On the particular issue of Lindsey Graham I have mixed feelings. It was fun to watch the Senator fume and froth, but I don't want to see his stock rise any higher than it is. On the National Question Graham's been firmly and consistently supportive of the cheap-labor open-borders lobbies, the modern equivalent of the Slave Power. I don't want to see a guy like that have any more authority and influence than he currently has.

It's nice that Senator Graham has found his high dudgeon at last. Now that he's found it, though, how long will it be before he turns it against immigration patriots?

That's a quibble, though. Overall, I do believe the Kavanaugh hearings have been a positive for Trumpism. The hearings have made ever more clear the turn to Leninism among the Tutsi elites, in particular among congressional Democrats. By "Leninism" I mean the pursuit of political power by all means available, clean or dirty, without moral or ethical restraints.

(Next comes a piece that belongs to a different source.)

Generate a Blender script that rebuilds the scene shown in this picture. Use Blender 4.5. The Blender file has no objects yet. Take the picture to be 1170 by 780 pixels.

Nothing matters to these people but power: not our institutions, not our laws and customs, not out history, not our Constitution, not truth or falsehood, not science or reason, not decency or respect, only Lenin's who-whom—whose boot is stomping on whose face? They are determined that it shall be their boot, our face; and in their view, every means is legitimate to bring that about.

The U.S. Senate was a last bastion of constitutional collegiality, even into the Trump era. In April last year three Democratic Senators voted to confirm Neil Gorsuch to the Supreme Court. I wouldn't bet on that happening this time around. We are now firmly in an era of smash-mouth politics, of Leninist who-whom.

GOP voters have been waking up to this. That's why they chose Trump in 2016 over a raft of more traditional, gentlemanly, fight-fair Republican candidates—the types we knew would fold like cheap suits any time someone barked "racist!" or "sexist!" at them. Trump, the voters perceived, is not like that. Trump can play the smash-mouth game. That's why we wanted him.

It's also why a lot of us, especially in the older cohorts, have mixed feelings about Trump. Some of that is just a natural fondness for the familiar. The more collegial, well-mannered style of politics is what we grew up with. We hate to see it go; we just don't think there's anything we can do to stop the going.

Geezer nostalgia's only some of it, though. There are good reasons for a thoughtful person of any generation to look with foreboding on this newer, coarser style of politics.

If personal character, decency, and forbearance count for less, while ability to smash mouths counts for more, we shall be heading down towards Third World-style gangster politics. If some smart, conscientious patriot in the gentlemanly George Kennan mould is shut out of public service because he said something unflattering about Mexicans or tried to grope some girl at a high-school party, his place will be taken by someone colder, more ruthless, more selfish, more skilled at lying.

The key word there is of course "gentlemanly." Could any concept be more at odds with the zeitgeist than gentlemanliness? It's hard not to think there's a demographic dimension to this. That older style of courtesy, forbearance, and compromise that used to inform our politics was a white-European thing, perhaps particularly an Anglo-Saxon-Celtic thing.

As that population dwindles while others swell and organize, who-whom takes over, and we view ourselves not as fellow-citizens in a common polity, but as victims and oppressors.

You don't have to like this transformation. I personally prefer the older, more collegial style. The Kavanaugh hearings, however, made it clearer than ever, clear enough for even the least attentive GOP voters to see, that this is our politics today, the only game in town.

If one side is playing smash-mouth, the other side has a plain choice. Either we play smash-mouth too, or we lose all our teeth while the enemy keeps his. In Orwell's stark formulation: "If someone drops a bomb on your mother, go and drop two bombs on his mother."